What can help a low-revenue, small-market team more than a harder cap, though? A new arena. I present to you the Orlando Magic, who have made a killing on the partially-funded-by-the-public Amway Center. (The Amway Center is 1 years old, by the way.) The prospect of the Amway Center basically allowed Rich DeVos to spend huge amounts of money to surround Dwight Howard with talent. DeVos used to be a "no luxury tax" guy ... until the Amway Center was approved. He's got a sweetheart deal, and that ridiculous new revenue allows him to get his payroll up around those of the Lakers and Mavericks ... without taking major losses.

Sacramento doesn't have the corporate base of Orlando and is an even smaller market in terms of potential audience, but the general logic applies: with an arena that makes its team money instead of costing it money, there is higher revenue and similar expenses. (If the Sacramento arena goes forward, the owners of the Kings will almost assuredly make a substantial amount more revenue than they currently do independent of the team's quality, and with lower or constant expenses.)

Breton mentions revenue sharing as an important tenet of "evening the playing field"; insomuch as money matters, yes, revenue sharing will help. But who said there must be a hard cap and an owners' victory to get revenue sharing? In fact, David Stern has detailed the league's revenue sharing plan and otherwise kept it out of the lockout fight. Better revenue sharing will happen, or Stern will be publically lashed repeatedly for failing to deliver.

***

The bigger issue I have with Breton's column is that he ignores what he usually hits out of the park: the context of America and the world in a story otherwise about sports.

Labor issues are labor issues, whether it is teachers or government accountants or basketball players. There are degrees and differing narratives and, yes, issues of context and scale. The NBA lockout is not just the Wisconsin public labor battle writ large: they are different beasts. But at their core, labor battles are about the struggle for fairness in employment.

NBA owners are trying to shove Draconian pay cuts down the throats of the players. Yes, I know well that basketball players will remain some of the most highly paid employees in the world, even at the pay levels the owners suggest. But they are that well-paid because people pay a lot of money to watch them play! Players only make money so much as the league makes money. That's the point of the revenue split: when the league's revenue is skying, players benefit. When the league's revenue goes flat or dips, player salaries go flat or dip. This is built into the system.
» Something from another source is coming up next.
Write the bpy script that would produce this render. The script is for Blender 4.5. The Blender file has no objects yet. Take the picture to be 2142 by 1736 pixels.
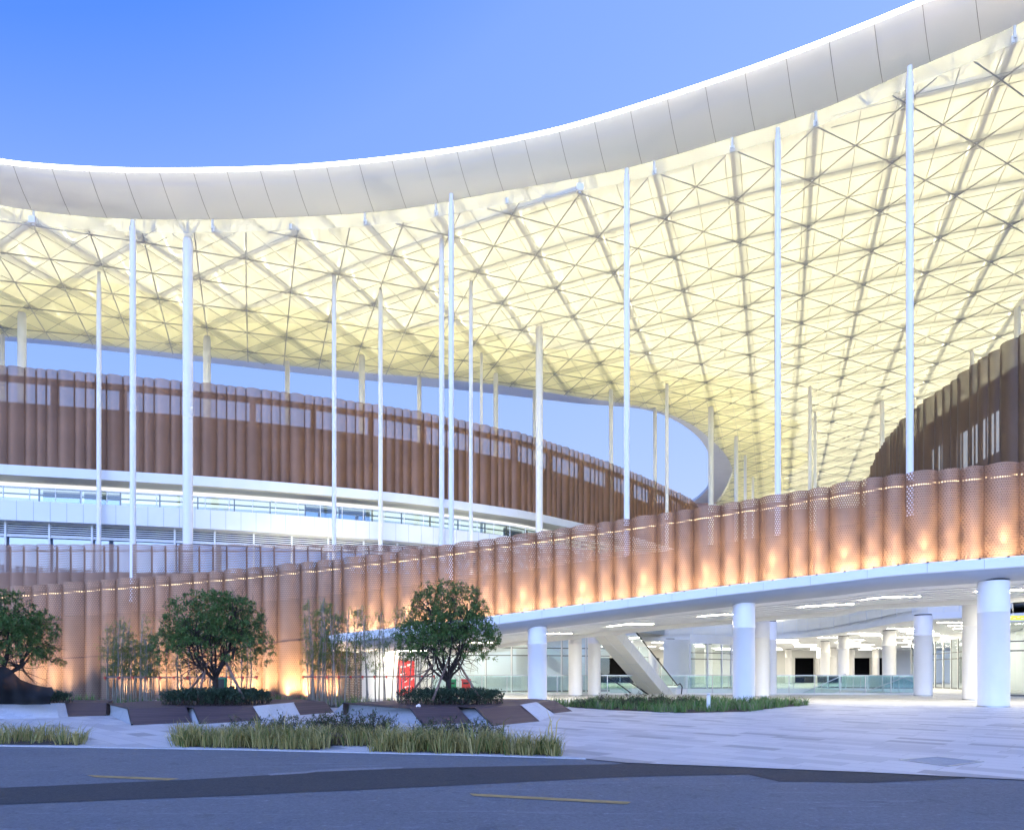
import bpy, math, random
from mathutils import Vector, Matrix
from mathutils.geometry import tessellate_polygon
random.seed(7)
SC = bpy.context.scene
COL = SC.collection
F, H, U0, V0 = 1428.0, 1.4, 1071.0, 1410.0      # focal length, eye height, principal point (survey frame 2142 x 1736)
rnd = random.random
def ru(a, b): return a + (b - a) * random.random()

def P(u, v, Y): return Vector(((u - U0) / F * Y, Y, H + (V0 - v) / F * Y))
def G(u, v, z=0.0):
    Y = (H - z) * F / (v - V0)
    return Vector(((u - U0) / F * Y, Y, z))
def ZL(x): return 31.3 + 0.04 * x                # underside of the roof trusses
def RP(u, v, dz=0.0):
    Y = (29.9 + dz) * F / ((V0 - v) - 0.04 * (u - U0))
    X = (u - U0) / F * Y
    return Vector((X, Y, ZL(X) + dz))

def interp(tab, x):
    if x <= tab[0][0]:
        a, b = tab[0], tab[1]
    elif x >= tab[-1][0]:
        a, b = tab[-2], tab[-1]
    else:
        for a, b in zip(tab, tab[1:]):
            if a[0] <= x <= b[0]: break
    t = (x - a[0]) / (b[0] - a[0])
    return a[1] + t * (b[1] - a[1])
def smooth_tab(tab, x):
    # cubic hermite through a table
    n = len(tab)
    if x <= tab[0][0] or x >= tab[-1][0]: return interp(tab, x)
    for k in range(n - 1):
        if tab[k][0] <= x <= tab[k + 1][0]: break
    def sl(i):
        if i == 0: return (tab[1][1] - tab[0][1]) / (tab[1][0] - tab[0][0])
        if i == n - 1: return (tab[-1][1] - tab[-2][1]) / (tab[-1][0] - tab[-2][0])
        return (tab[i + 1][1] - tab[i - 1][1]) / (tab[i + 1][0] - tab[i - 1][0])
    h = tab[k + 1][0] - tab[k][0]; t = (x - tab[k][0]) / h
    m0, m1 = sl(k) * h, sl(k + 1) * h
    return ((2*t**3 - 3*t*t + 1) * tab[k][1] + (t**3 - 2*t*t + t) * m0 + (-2*t**3 + 3*t*t) * tab[k+1][1] + (t**3 - t*t) * m1)
def catmull(pts, n=8):
    pts = [Vector(p) for p in pts]
    out = []
    for k in range(len(pts) - 1):
        p0 = pts[max(k - 1, 0)]; p1 = pts[k]; p2 = pts[k + 1]; p3 = pts[min(k + 2, len(pts) - 1)]
        for q in range(n):
            t = q / n
            out.append(0.5 * ((2 * p1) + (p2 - p0) * t + (2*p0 - 5*p1 + 4*p2 - p3) * t*t + (3*p1 - p0 - 3*p2 + p3) * t**3))
    out.append(pts[-1]); return out
class Curve:
    def __init__(self, pts):
        self.p = pts; self.s = [0.0]
        for a, b in zip(pts, pts[1:]): self.s.append(self.s[-1] + math.hypot(b.x - a.x, b.y - a.y))
        self.L = self.s[-1]
    def at(self, s):
        s = min(max(s, 0), self.L)
        lo, hi = 0, len(self.s) - 1
        while hi - lo > 1:
            m = (lo + hi) // 2
            if self.s[m] <= s: lo = m
            else: hi = m
        d = self.s[hi] - self.s[lo]
        t = (s - self.s[lo]) / d if d > 0 else 0
        return self.p[lo].lerp(self.p[hi], t)
    def tan(self, s):
        a = self.at(s - 0.4); b = self.at(s + 0.4); d = b - a; d.z = 0
        return d.normalized()
    def nrm(self, s):                     # to the right of travel (towards the viewer when travelling +x)
        t = self.tan(s); return Vector((t.y, -t.x, 0))
    def off(self, s, d, dz=0.0):
        p = self.at(s) + self.nrm(s) * d; p.z += dz; return p

# ---------------------------------------------------------------- mesh building
class MB:
    def __init__(self): self.v, self.f, self.uv = [], [], []
    def poly(self, pts, uv=None):
        b = len(self.v); self.v.extend(Vector(p) for p in pts)
        self.f.append(tuple(range(b, b + len(pts)))); self.uv.append(uv)
    def box(self, c, sx, sy, sz, ax=None, ay=None):
        ax = (ax or Vector((1, 0, 0))); ay = (ay or Vector((0, 1, 0))); az = ax.cross(ay)
        c = Vector(c); k = [c + ax * (sx/2*i) + ay * (sy/2*j) + az * (sz/2*l) for l in (-1, 1) for j in (-1, 1) for i in (-1, 1)]
        b = len(self.v); self.v.extend(k)
        for q in ((0,2,3,1),(4,5,7,6),(0,1,5,4),(2,6,7,3),(0,4,6,2),(1,3,7,5)):
            self.f.append(tuple(b + x for x in q)); self.uv.append(None)
    def bar(self, p, q, w, h, up=Vector((0, 0, 1))):
        p, q = Vector(p), Vector(q); d = q - p; L = d.length
        if L < 1e-5: return
        d /= L; s = d.cross(up)
        if s.length < 1e-3: s = d.cross(Vector((1, 0, 0)))
        s.normalize(); t = s.cross(d)
        self.box((p + q) / 2, L, w, h, d, -s if False else t.cross(d))
    def tube(self, p, q, r, r2=None, n=6, cap=False):
        p, q = Vector(p), Vector(q); r2 = r if r2 is None else r2
        d = q - p
        if d.length < 1e-5: return
        d.normalize(); s = d.cross(Vector((0, 0, 1)))
        if s.length < 1e-3: s = Vector((1, 0, 0))
        s.normalize(); t = d.cross(s); b = len(self.v)
        for c, rr in ((p, r), (q, r2)):
            for k in range(n):
                a = 2 * math.pi * k / n
                self.v.append(c + s * (math.cos(a) * rr) + t * (math.sin(a) * rr))
        for k in range(n):
            k2 = (k + 1) % n
            self.f.append((b + k, b + k2, b + n + k2, b + n + k)); self.uv.append(None)
        if cap:
            self.f.append(tuple(b + k for k in reversed(range(n)))); self.uv.append(None)
            self.f.append(tuple(b + n + k for k in range(n))); self.uv.append(None)
    def path(self, pts, rads, n=6):
        for k in range(len(pts) - 1): self.tube(pts[k], pts[k+1], rads[k], rads[k+1], n)
    def lathe(self, c, prof, n=24):
        c = Vector(c); b = len(self.v)
        for r, z in prof:
            for k in range(n):
                a = 2 * math.pi * k / n
                self.v.append(c + Vector((math.cos(a) * r, math.sin(a) * r, z)))
        for m in range(len(prof) - 1):
            for k in range(n):
                k2 = (k + 1) % n
                self.f.append((b+m*n+k, b+m*n+k2, b+(m+1)*n+k2, b+(m+1)*n+k)); self.uv.append(None)
    def grid(self, rows, uvrows=None):
        b = len(self.v); nr, nc = len(rows), len(rows[0])
        for r in rows: self.v.extend(Vector(p) for p in r)
        for i in range(nr - 1):
            for j in range(nc - 1):
                self.f.append((b+i*nc+j, b+i*nc+j+1, b+(i+1)*nc+j+1, b+(i+1)*nc+j))
                self.uv.append([uvrows[i][j], uvrows[i][j+1], uvrows[i+1][j+1], uvrows[i+1][j]] if uvrows else None)
    def prism(self, pts, z0, z1):
        n = len(pts); a = [Vector((p[0], p[1], z0)) for p in pts]; b = [Vector((p[0], p[1], z1)) for p in pts]
        self.poly(b); self.poly(list(reversed(a)))
        for k in range(n): self.poly([a[k], a[(k+1) % n], b[(k+1) % n], b[k]])
    def build(self, name, mat, parent=None, smooth=False):
        off = root_loc(parent)
        me = bpy.data.meshes.new(name)
        me.from_pydata([v - off for v in self.v], [], self.f)
        if any(u is not None for u in self.uv):
            lay = me.uv_layers.new(name='UVMap'); k = 0; data = []
            for fc, u in zip(self.f, self.uv):
                for q in range(len(fc)): data.extend(u[q] if u else (0.0, 0.0))
            lay.data.foreach_set('uv', data)
        if smooth: me.polygons.foreach_set('use_smooth', [True] * len(me.polygons))
        me.materials.append(mat); me.validate(); me.update()
        o = bpy.data.objects.new(name, me); COL.objects.link(o)
        if parent: o.parent = parent
        return o
def root_loc(o):
    if o is None: return Vector((0, 0, 0))
    t = Vector(o.location)
    while o.parent: o = o.parent; t += Vector(o.location)
    return t
def thing(name, label, cat, loc=(0, 0, 0), group=None):
    o = bpy.data.objects.new(name, None); COL.objects.link(o); o.location = loc
    o.empty_display_size = 0.3
    return tag(o, label, cat, group)
def tag(o, label=None, cat=None, group=None, kind=None):
    if label: o['label'] = label
    if cat: o['category'] = cat
    if group: o['group'] = group
    if kind: o['kind'] = kind
    return o
def kids(o): return [c for c in bpy.data.objects if c.parent == o]
def copy_thing(src, children, loc, rz=0.0, scale=1.0, label=None, group=None):
    r = src.copy(); COL.objects.link(r); r.location = loc; r.rotation_euler = (0, 0, rz); r.scale = (scale,) * 3
    if label: r['label'] = label
    if group: r['group'] = group
    for c in children:
        d = c.copy(); COL.objects.link(d); d.parent = r
    return r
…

Of course, when the business is booming -- almost 5 percent growth for the NBA last year -- employees bristle at being told to take a massive paycut. When employees concede to a level of paycuts and are told it's not nearly enough, they bristle even more. When they are treated like children by the boss, they do not respond by submitting. Why should we want them to? Why should we root for them to be beaten back by the strongman tactics of The Man? Why should we -- call us the 99 percent, the working class, the common man ... whatever -- hope that management wins by keeping employees from their jobs?

This is why I can't root for the owners. Stern could propose lining K Street with gold bricks, instituting Free Taco Fridays at McKinley Park and build the freaking Taj Mahal of arenas at the Railyards, and I still couldn't root for owners. For me, this lockout is about so much more than the strength of small-market teams in the NBA. It's about so much more than whether the Kings will be able to afford a supporting cast in 2013 for the All-Star duo of Tyreke Evans and DeMarcus Cousins. This is about labor rights and fairness in negotiations. This is about Big Money being a bully. This is about that which has Wall Street on fire.
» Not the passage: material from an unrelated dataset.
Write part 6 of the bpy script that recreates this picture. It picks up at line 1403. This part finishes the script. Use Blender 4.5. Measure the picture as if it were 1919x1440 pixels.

I understand fully if folks feel differently, and I encourage you to disagree below. Not everyone views labor issues like I do, and even those who do won't necessarily extend those to the NBA lockout. I understand, and I don't begrudge anyone their opinion. But these are my feelings, my rationale for refusing to root for owners no matter what good it could possibly do for my favorite team. This is why I won't cheer if the union's back is broken and David Stern holds up a golden belt. I can't do it, and I hope I've made clear why.